Tuesday, 30 June 2009 15:36

This article by University of Virginia sociologist, W. Bradford Wilcox is one of the best in a long time (National Review, 6/19/09).  In clear, concise language, he skewers five myths about fathers, mothers, children, divorce and parenting.  He's right on the money on all points.  Wilcox is anticipating mainstream media articles on Father's Day.

First, he wants us to understand that, feel-good articles notwithstanding, there is no "Mr.
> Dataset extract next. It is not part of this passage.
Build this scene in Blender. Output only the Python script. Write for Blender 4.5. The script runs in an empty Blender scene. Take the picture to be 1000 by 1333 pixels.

Mom surge."  Men still see themselves as primarily breadwinners and aren't about to drop that role to become stay-at-home-dads.

And second, women don't want them to.  The flip side of men doing the lion's share of the earning is that women do the lion's share of childcare.  The myth Wilcox lays to rest is that women want everything 50-50.  They don't, as countless studies show.

Third, Wilcox points out that marriage itself is important to mothers, fathers and children.  Co-habiting is simply not a substitute.  For example,

As Sandra Hofferth of the University of Maryland and Kermyt Anderson of the University of Oklahoma found in a recent study, married fathers are significantly more involved and affectionate with their children than are cohabiting fathers. In fact, from their research, they conclude “that marriage per se confers advantage in terms of father involvement above and beyond the characteristics of the fathers themselves.”

Fourth, divorce harms children.  The idea, advanced in law in the sixties and seventies, that no fault divorce was acceptable because parents shouldn't have to live in uncomfortable relationships, overlooked one "party to the transaction," the child.  Interestingly, Wilcox adds something new (at least new to me).  Apparently research shows that children born after about 1980 show a much lower tolerance for divorce than those born earlier, with the result that "the divorce rate among this cohort has fallen off sharply."

Finally, Wilcox sweeps aside the myth that fathers are disposable or exchangeable.  Readers of GlennSacks.com know well that they're not, but Wilcox reasserts the importance of what he calls the "now-vast" social science literature that proves it.  Mainstream media continue to deny and obscure the fact, but it's still a fact.